Mais si les communautés s’ignoraient, au moins elles n’étaient pas en conflit : il y avait des communautés, mais elles n’étaient pas «communautarisées». La faute, selon elle, au clientélisme associatif, assumé par l’ancien maire PS François Pupponi, qui aboutit à une compétition malsaine entre les groupes ethniques ou religieux : c’est à qui décrochera la plus grosse subvention pour refaire le parvis de sa mosquée, de son église ou de sa synagogue. Mais l’enquête identifie une autre cause à ce «séparatisme» rampant, rarement citée : avec la fin de la banlieue rouge, c’est aussi la culture comme «ciment» social qui a disparu. A Sarcelles, la bibliothèque est désertée, un multiplex éloigné a remplacé le cinéma logé au cœur du grand ensemble, la MJC vit sous perfusion et le Forum des Cholettes, où Enrico Macias faisait salle comble et Ministère Amer rodera ses premiers textes, fermé pour cause d’amiante, vient d’être vendu à Bouygues. Désormais «il n’y a pas une, mais des cultures. Chacun part à la découverte de ses origines sans se rencontrer : l’action culturelle ne permet plus de sortir de son groupe mais de renforcer son appartenance à celui-ci».

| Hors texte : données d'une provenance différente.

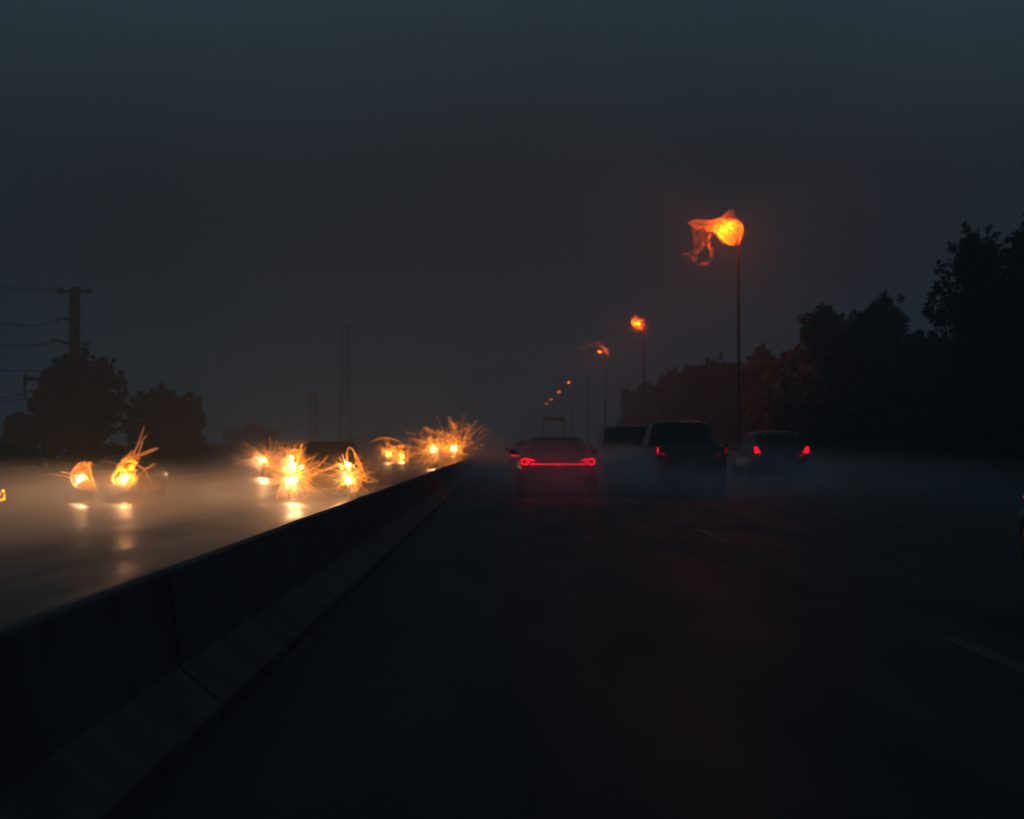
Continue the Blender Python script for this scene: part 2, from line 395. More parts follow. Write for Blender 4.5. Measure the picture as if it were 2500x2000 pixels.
# far lattice towers, hazy, centre left
def lattice(px, ptop, Y, wb, wt, lab, arms):
    c = P(px, ptop, Y); h = c.z; root = empty('lattice_tower', (c.x, Y, 0)); tag(root, lab, 'tower', 'far lattice towers')
    bm = bmesh.new()
    n = 9; cs = [(-1, -1), (1, -1), (1, 1), (-1, 1)]
    def pt(k, i): w_ = wb + (wt - wb) * i / n; return (cs[k][0] * w_, cs[k][1] * w_, h * i / n)
    for k in range(4):
        tube(bm, [pt(k, i) for i in range(n + 1)], .14, 5)
        for i in range(n): tube(bm, [pt(k, i), pt((k + 1) % 4, i + 1)], .07, 4); tube(bm, [pt((k + 1) % 4, i), pt(k, i + 1)], .07, 4)
    obj('mast', bm, M['steel'], root)
    for f_, wd in arms:
        bm = bmesh.new(); tube(bm, [(-wd, 0, h * f_), (wd, 0, h * f_)], .14, 5); tube(bm, [(-wd, 0, h * f_), (0, 0, h * f_ + .9), (wd, 0, h * f_)], .08, 4); obj('cross_arm', bm, M['steel'], root)
lattice(843, 790, 420, 1.6, .8, 'tall faint lattice tower above the oncoming pickup', ((.97, 2.3), (.85, 2.6)))
lattice(765, 955, 420, 1.4, .8, 'shorter faint lattice tower left of the tall one', ((.9, 1.2),))

# ------------------------------------------------------------------ overhead sign frame, far
g = P(1352, 1018, 230); s = F / 230
root = empty('sign_gantry', (g.x, 230, 0)); tag(root, 'small faint sign frame on two posts seen above the nearest car roof', 'sign frame')
hw = 27 / s
bm = bmesh.new(); box(bm, (0, 0, g.z - .35), (2 * hw, .25, .7), .03); obj('sign_board', bm, M['steel'], root)
for sx in (-1, 1):
    bm = bmesh.new(); tube(bm, [(sx * (hw - .1), .28, -.1), (sx * (hw - .1), .28, g.z)], .12, 8); obj('post', bm, M['steel'], root)

# ------------------------------------------------------------------ street lamps
def street_lamp(Y, px, py, lit, lab, power):
    c = P(px, py, Y); X = c.x; h = c.z
    root = empty('street_lamp', (X + .75, Y, 0)); tag(root, lab, 'street lamp', 'street lamps along the right shoulder')
    bm = bmesh.new(); tube(bm, [(0, 0, -.1), (0, 0, .5), (0, 0, h * .6), (0, 0, h - .05)], [.14, .11, .08, .06], 12); obj('pole', bm, M['steel'], root, True)
    bm = bmesh.new(); tube(bm, [(0, 0, h - .3), (-.12, 0, h + .02), (-.4, 0, h + .1), (-.6, 0, h + .1)], [.06, .05, .045, .04], 8); obj('arm', bm, M['steel'], root, True)
    bm = bmesh.new(); loft(bm, [[(x, sy * w_, h + dz) for sy, dz in ((-1, .0), (-.8, .1), (0, .16), (.8, .1), (1, .0))] for x, w_ in ((-.5, .06), (-.62, .14), (-.95, .16), (-1.15, .08))]); obj('lamp_head', bm, M['steel'], root)
    bm = bmesh.new(); bmesh.ops.create_uvsphere(bm, u_segments=16, v_segments=10, radius=1)
    for v in bm.verts: v.co = Vector((v.co.x * .26 - .8, v.co.y * .14, v.co.z * .14 + h - .03))
    obj('lamp_lens', bm, M['sodium'] if lit else M['lens_clear'], root, True)
    if lit: light('lamp_light', 'POINT', (-.8, 0, h - .28), power, SOD, root, .08)
    return root
LAMPS = [(89, 1773, 552, 1, 'nearest and tallest street lamp, wrapped in a flame-like orange glare', 2800),
         (156, 1556, 788, 1, 'second street lamp along the shoulder, with a small ragged orange glare', 1000),
         (207, 1465, 858, 1, 'third street lamp, under a curved orange streak', 900),
         (252, 1424, 905, 0, 'unlit faint lamp pole between the third and fourth glowing lamps', 0),
         (300, 1389, 933, 1, 'fourth glowing street lamp, brightest of the distant row of dots', 220),
         (353, 1365, 956, 1, 'fifth glowing street lamp, second dot of the distant row', 130),
         (407, 1346, 974, 1, 'sixth glowing street lamp, third dot of the distant row', 130),
         (454, 1335, 985, 1, 'farthest glowing street lamp, last dot of the row', 130)]
for Y, px, py, lit, lab, pw in LAMPS: street_lamp(Y, px, py, lit, lab, pw)

# ------------------------------------------------------------------ vehicles
SPEC = {
 # L, W, H, deck profile [(y, z)], cabin base y0,y1, roof y0,y1, belt z, roof half width factor, wheel r, axle ys
 'sedan':  dict(L=5.0, W=1.9, H=1.48, deck=[(0, .98), (.12, 1.04), (1.0, 1.06), (3.3, .98), (4.3, .9), (4.85, .78), (5.0, .62)], cab=(.55, 3.75), roof=(1.45, 2.75), belt=1.0, rw=.70, wr=.34, ax=(1.0, 3.95), tz=.86),
 'suv':    dict(L=4.7, W=1.9, H=1.74, deck=[(0, .98), (.1, 1.08), (1.0, 1.1), (3.2, 1.06), (4.1, 1.0), (4.55, .9), (4.7, .68)], cab=(.1, 3.55), roof=(.55, 2.6), belt=1.06, rw=.74, wr=.37, ax=(.95, 3.75), tz=1.08),
 'pickup': dict(L=5.6, W=2.02, H=1.95, deck=[(0, 1.18), (.08, 1.24), (1.9, 1.24), (4.0, 1.18), (5.0, 1.12), (5.45, 1.02), (5.6, .75)], cab=(2.0, 4.3), roof=(2.25, 3.5), belt=1.2, rw=.78, wr=.42, ax=(1.1, 4.6), tz=1.12),
 'van':    dict(L=5.2, W=2.0, H=1.95, deck=[(0, 1.05), (.1, 1.15), (1.5, 1.15), (4.2, 1.12), (4.8, 1.0), (5.1, .85), (5.2, .65)], cab=(.08, 4.55), roof=(.3, 3.5), belt=1.12, rw=.84, wr=.37, ax=(1.0, 4.1), tz=1.1),
}
def interp(ks, x):
    for (a, za), (b, zb) in zip(ks, ks[1:]):
        if x <= b: return za + (zb - za) * (x - a) / (b - a)
    return ks[-1][1]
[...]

On cherchera en vain dans la conclusion du livre une lueur d’espoir. «Sarcelles, c’est la fin. Dans dix ans, ce sera terminé» : même sans souscrire à l’opinion de ce responsable juif, Noémie Halioua refuse de se bercer d’illusions, ni de se payer de mots. «La République oui, mais laquelle ?» Elle était cet idéal vécu, «qui permet de transcender les différences pour créer du commun». Ne sera-t-elle bientôt plus que le nom d’une station de métro ?

Les uns contre les autres. Sarcelles, du vivre-ensemble au vivre-séparé, de Noémie Halioua aux éditions du Cerf, 208 pp.